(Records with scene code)
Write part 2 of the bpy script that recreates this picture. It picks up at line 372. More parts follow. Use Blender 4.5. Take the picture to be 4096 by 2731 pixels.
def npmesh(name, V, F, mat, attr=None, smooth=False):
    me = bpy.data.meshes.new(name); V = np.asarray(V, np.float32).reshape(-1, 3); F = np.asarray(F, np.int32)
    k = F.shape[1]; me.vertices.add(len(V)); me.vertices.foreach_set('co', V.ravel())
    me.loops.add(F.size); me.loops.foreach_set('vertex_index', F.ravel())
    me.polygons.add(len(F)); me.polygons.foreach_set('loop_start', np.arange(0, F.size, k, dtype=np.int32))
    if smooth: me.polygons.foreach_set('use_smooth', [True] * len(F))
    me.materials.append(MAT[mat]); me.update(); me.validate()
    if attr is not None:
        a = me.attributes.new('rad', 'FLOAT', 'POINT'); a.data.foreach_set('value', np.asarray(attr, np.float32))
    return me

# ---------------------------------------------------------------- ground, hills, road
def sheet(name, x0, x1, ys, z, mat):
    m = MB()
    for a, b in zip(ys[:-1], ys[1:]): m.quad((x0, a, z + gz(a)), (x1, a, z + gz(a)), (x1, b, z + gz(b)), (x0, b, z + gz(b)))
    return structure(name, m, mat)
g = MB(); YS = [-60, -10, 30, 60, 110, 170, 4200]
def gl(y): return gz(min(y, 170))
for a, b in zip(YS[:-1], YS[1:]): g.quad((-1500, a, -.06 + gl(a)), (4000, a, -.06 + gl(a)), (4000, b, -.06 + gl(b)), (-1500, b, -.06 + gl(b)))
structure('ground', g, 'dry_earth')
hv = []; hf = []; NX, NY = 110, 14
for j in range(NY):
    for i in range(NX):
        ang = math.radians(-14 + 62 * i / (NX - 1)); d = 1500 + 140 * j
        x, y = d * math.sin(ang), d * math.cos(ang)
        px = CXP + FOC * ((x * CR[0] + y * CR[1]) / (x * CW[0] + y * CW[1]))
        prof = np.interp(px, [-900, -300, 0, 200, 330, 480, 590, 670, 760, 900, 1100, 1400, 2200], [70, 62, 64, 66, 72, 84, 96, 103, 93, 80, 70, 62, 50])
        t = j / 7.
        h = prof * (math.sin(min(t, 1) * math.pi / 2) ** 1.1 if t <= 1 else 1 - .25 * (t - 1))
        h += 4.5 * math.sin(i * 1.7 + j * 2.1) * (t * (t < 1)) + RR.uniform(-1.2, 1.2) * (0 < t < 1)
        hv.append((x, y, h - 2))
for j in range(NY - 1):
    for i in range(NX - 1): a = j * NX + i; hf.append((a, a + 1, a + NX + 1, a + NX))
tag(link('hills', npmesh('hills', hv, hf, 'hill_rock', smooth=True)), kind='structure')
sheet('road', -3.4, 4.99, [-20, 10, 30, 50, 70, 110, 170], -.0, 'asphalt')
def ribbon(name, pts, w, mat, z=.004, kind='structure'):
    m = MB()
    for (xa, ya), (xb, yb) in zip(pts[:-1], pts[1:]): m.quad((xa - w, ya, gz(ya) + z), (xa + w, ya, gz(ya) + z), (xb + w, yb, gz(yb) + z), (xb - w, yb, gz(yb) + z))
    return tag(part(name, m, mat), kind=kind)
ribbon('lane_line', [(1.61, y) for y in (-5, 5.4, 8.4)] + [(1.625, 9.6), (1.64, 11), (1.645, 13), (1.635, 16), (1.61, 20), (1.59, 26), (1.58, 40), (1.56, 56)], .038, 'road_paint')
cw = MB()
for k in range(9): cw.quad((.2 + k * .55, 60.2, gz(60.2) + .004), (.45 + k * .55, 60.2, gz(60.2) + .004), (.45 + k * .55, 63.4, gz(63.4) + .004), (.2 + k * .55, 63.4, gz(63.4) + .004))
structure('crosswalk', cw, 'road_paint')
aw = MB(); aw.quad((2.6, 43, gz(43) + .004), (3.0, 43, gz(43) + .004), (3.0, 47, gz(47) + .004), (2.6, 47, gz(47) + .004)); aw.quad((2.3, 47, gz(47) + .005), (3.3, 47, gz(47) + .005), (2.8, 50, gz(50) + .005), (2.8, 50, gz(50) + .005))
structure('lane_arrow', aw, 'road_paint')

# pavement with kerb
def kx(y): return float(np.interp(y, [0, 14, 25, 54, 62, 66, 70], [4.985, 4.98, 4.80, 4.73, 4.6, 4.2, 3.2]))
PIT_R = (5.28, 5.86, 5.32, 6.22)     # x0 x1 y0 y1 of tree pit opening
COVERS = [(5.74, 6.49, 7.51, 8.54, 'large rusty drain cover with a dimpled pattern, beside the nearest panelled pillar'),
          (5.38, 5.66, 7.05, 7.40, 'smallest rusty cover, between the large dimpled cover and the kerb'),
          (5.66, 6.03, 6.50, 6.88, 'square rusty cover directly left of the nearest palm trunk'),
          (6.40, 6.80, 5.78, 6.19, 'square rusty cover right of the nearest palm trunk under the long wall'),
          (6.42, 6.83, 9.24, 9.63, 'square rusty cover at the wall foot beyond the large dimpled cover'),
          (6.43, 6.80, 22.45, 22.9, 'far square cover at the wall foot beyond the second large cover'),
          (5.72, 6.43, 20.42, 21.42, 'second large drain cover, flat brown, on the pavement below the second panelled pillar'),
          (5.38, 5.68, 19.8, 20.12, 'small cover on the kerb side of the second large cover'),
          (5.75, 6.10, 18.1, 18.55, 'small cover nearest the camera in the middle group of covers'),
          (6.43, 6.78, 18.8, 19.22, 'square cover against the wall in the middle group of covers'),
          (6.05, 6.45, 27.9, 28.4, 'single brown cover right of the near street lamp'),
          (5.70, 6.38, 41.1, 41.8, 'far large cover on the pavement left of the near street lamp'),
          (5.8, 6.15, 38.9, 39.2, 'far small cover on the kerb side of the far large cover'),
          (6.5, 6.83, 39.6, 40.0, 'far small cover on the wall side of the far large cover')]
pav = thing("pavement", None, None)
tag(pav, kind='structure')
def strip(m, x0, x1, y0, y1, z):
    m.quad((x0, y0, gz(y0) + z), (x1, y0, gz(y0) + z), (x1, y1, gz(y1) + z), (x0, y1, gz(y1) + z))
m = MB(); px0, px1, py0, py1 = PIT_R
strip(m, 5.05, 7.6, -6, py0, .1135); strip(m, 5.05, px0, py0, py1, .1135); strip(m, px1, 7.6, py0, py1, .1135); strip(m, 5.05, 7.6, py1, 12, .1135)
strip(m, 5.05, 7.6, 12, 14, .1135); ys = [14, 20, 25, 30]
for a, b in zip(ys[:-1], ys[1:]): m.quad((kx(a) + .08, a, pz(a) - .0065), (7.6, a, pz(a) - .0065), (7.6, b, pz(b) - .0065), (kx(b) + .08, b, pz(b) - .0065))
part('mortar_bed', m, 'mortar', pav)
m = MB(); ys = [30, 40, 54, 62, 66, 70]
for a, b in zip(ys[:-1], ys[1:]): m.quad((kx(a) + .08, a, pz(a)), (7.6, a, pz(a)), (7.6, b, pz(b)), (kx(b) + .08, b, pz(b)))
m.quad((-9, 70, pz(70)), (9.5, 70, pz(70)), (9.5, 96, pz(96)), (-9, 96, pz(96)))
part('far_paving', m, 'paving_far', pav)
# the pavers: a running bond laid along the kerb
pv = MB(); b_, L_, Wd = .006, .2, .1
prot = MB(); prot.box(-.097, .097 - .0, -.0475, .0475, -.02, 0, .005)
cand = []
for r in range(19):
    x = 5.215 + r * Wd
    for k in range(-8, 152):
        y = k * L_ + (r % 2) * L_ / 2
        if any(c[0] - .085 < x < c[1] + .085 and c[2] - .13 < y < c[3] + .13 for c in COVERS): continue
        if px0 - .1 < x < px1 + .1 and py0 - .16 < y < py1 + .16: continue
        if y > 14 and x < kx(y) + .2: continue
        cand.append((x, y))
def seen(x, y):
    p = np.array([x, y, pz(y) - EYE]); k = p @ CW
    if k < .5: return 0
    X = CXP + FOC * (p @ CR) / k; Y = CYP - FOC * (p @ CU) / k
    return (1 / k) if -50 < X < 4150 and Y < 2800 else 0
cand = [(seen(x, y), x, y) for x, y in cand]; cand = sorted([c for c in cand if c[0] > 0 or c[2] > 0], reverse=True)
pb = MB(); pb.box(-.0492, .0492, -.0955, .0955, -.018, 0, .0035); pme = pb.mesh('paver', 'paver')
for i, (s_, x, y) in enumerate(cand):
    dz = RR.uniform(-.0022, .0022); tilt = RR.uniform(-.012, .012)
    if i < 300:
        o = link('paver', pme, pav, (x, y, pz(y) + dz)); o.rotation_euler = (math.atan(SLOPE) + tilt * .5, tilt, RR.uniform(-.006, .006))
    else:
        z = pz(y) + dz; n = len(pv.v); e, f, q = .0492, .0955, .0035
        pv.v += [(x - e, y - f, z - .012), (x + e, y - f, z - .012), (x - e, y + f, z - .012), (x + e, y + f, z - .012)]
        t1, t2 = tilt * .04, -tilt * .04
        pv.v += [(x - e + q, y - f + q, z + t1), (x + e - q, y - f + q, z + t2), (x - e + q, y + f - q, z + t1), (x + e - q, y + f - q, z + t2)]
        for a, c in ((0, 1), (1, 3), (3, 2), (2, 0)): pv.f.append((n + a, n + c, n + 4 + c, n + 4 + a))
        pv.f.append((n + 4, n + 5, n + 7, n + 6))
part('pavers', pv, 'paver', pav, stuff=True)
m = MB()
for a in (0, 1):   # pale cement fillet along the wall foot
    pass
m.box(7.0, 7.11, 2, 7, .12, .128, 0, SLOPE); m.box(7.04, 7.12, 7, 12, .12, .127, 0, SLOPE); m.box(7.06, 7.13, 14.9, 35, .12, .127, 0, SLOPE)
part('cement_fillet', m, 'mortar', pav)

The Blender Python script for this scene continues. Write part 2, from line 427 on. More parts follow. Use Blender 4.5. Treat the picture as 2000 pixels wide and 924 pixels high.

Required work:
Identify how many lines in the entries above include the string "More", then state that number alone.

Result below:
2